Glücklich bin ich über jeden Jugendlichen, der seinen Weg in die Selbstständigkeit findet. Mit unseren Großen verbindet mich eine bleibende Freundschaft. Sie halten zusammen und gründen jetzt den "Club Concordia", um auch selbst anderen Kindern zu helfen. Das ist meine Familie. Sie lässt mich das ungeheure Wort verstehen, das Jesus beim Abschied sagt: Wer glaubt, wird die Werke, die ich vollbringe, auch vollbringen, und er wird noch größere vollbringen. (Joh 14,12)... Unsere Nachfolger werden andere und größere Werke vollbringen, wenn wir Vertrauen haben. Der Glaube entlastet uns, die Älteren, und lässt uns schwierige und übergroße Unternehmungen anfangen. Die Jüngeren werden sie weiterführen. Ich glaube, dass unsere Kinder Concordia übernehmen und viele Gemeinschaften für andere Kinder gründen werden. Ich glaube, dass die rumänische Jugend ihre belastete Heimat für Europa vorbereitet."
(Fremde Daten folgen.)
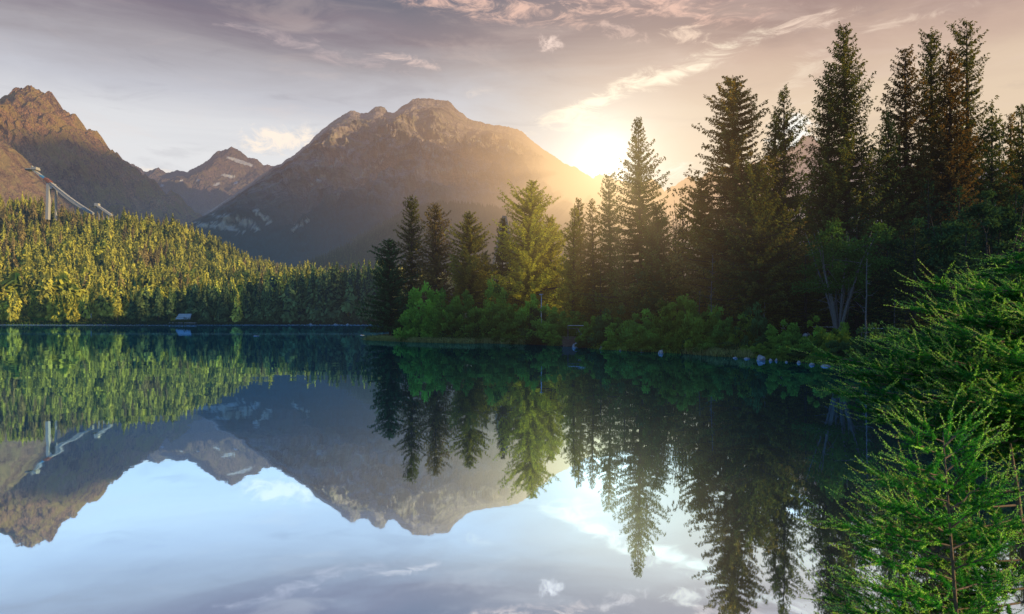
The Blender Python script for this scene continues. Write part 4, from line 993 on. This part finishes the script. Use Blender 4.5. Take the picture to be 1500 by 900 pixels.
# ------------------------------------------------------------------ foreground larches
def larch_limbs(limbs, twig_n=15, shoot_p=.5, seed_scale=1., twig_len=.55):
    """limbs: list of (path (n,3)). Needles in rosettes on twigs and long fresh shoots at the tips."""
    nd, wd = MB(), MB()
    nb, ndd, nL, nw, ntt = [], [], [], [], []
    def shoot(p, d, L, bright):
        """fresh shoot: a curved stem clad all round with needles"""
        m = 5; q = np.linspace(0, 1, m)[:, None]
        bend = unit(rng.normal(size=3)) * .18 * L; bend[2] += .10 * L
        path = p + d * L * q + bend * q ** 2
        wd.tube(path, np.linspace(.0028, .0012, m), 3, .9)
        k = int(L / .0042); t = rng.uniform(0, 1, k)[:, None]
        pt = p + d * L * t + bend * t ** 2
        dn = unit(perp(np.repeat(d[None], k, 0)) * rng.uniform(.7, 1., (k, 1)) + d * rng.uniform(.5, 1.1, (k, 1)))
        nb.append(pt); ndd.append(dn); nL.append(rng.uniform(.012, .020, k) * (1.1 - .4 * t[:, 0])); nw.append(np.full(k, .0028)); ntt.append(np.clip(bright + rng.normal(size=k) * .05 + .12 * t[:, 0], 0, 1))
    def twig(p, d, L, bright):
        m = 6; q = np.linspace(0, 1, m)[:, None]; bend = np.array([0, 0, .10 * L]) + rng.normal(size=3) * .06 * L
        path = p + d * L * q + bend * q ** 2 - np.array([0, 0, .12 * L]) * q * (1 - q)
        wd.tube(path, np.linspace(.0045, .002, m), 4, .4)
        k = int(L / .012)
        for t in np.linspace(.08, .96, k):
            c = p + d * L * t + bend * t ** 2 - np.array([0, 0, .12 * L]) * t * (1 - t)
            r = 13; dn = unit(rdir(r) + np.array([0, 0, .35]) + d * .35)
            nb.append(np.repeat(c[None], r, 0)); ndd.append(dn); nL.append(rng.uniform(.020, .034, r)); nw.append(np.full(r, .0028)); ntt.append(np.clip(rng.normal(bright - .32, .14, r), 0, .80))
        # side shoots
        for t in rng.uniform(.25, 1, int(rng.integers(2, 6))):
            if rng.random() > shoot_p: continue
            c = p + d * L * t + bend * t ** 2
            sd_ = unit(np.cross(d, [0, 0, 1])) * rng.choice([-1, 1])
            shoot(c, unit(d * .8 + sd_ * rng.uniform(.2, .9) + np.array([0, 0, rng.uniform(-.1, .7)])), rng.uniform(.09, .26), min(.9, bright + .2))
        if rng.random() < .8: shoot(path[-1], unit(d + rng.normal(size=3) * .2 + np.array([0, 0, .2])), rng.uniform(.12, .30), min(.97, bright + .3))
    for path, r0, tl in limbs:
        path = np.asarray(path, float); n = len(path)
        cum = np.r_[0, np.cumsum(np.linalg.norm(np.diff(path, axis=0), axis=1))]; Ltot = cum[-1]
        fine = np.stack([np.interp(np.linspace(0, Ltot, 14), cum, path[:, i]) for i in range(3)], 1)
        wd.tube(fine, np.linspace(r0, .004, 14), 6, .2)
        k = int(Ltot * twig_n)
        for i in range(k):
            s = Ltot * (.12 + .88 * (i + rng.uniform(0, 1)) / k); s = min(s, Ltot * .995)
            c = np.array([np.interp(s, cum, path[:, j]) for j in range(3)]); c2 = np.array([np.interp(min(Ltot, s + .05), cum, path[:, j]) for j in range(3)])
            c1 = np.array([np.interp(s - .05, cum, path[:, j]) for j in range(3)]); d = unit(c2 - c1)
            sd_ = unit(np.cross(d, [0, 0, 1.])) * (1 if i % 2 else -1)
            f = s / Ltot
            dv = unit(d * rng.uniform(.5, 1.0) + sd_ * rng.uniform(.45, 1.0) + np.array([0, 0, rng.uniform(-.35, .40)]))
            twig(c, dv, tl * rng.uniform(.45, 1.0) * (1.15 - .6 * f), rng.uniform(.45, .78))
        d = unit(path[-1] - path[-2]); twig(path[-1] - d * .05, d, tl * .6, .75)
        shoot(path[-1] + d * tl * .5, d, .22, .97)
    b = np.concatenate(nb); d = np.concatenate(ndd)
    nd.blades(b, d, perp(d), np.concatenate(nL), np.concatenate(nw), np.concatenate(ntt), .35)
    return nd, wd

def limb(a, b, sag=.15, n=6, r=.018, tl=.5):
    a = np.asarray(a, float); b = np.asarray(b, float); q = np.linspace(0, 1, n)[:, None]; L = np.linalg.norm(b - a)
    return (a + (b - a) * q + np.array([0, 0, 1.]) * (-sag * L * (q * (1 - q)) * 1.6) + rng.normal(size=(n, 3)) * .015 * L * np.sin(q * pi), r, tl)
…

Das Stift Klosterneuburg hat zu Beginn des Jahres 2000 ein Statut aufgestellt, in dem es sich verpflichtet, Straßenkindern in den ärmsten Ländern der Welt vor Hunger, Kälte und Gewalt zu schützen.

Die Unterstützung der Arbeit von Pater Georg Sporschill in der rumänischen Hauptstadt Bukarest ist die erste dieser Maßnahmen. Dem Haus Augustin sollen weitere Häuser folgen - in Rumänien und überall auf der Welt, wo immer Kinder in Not sind.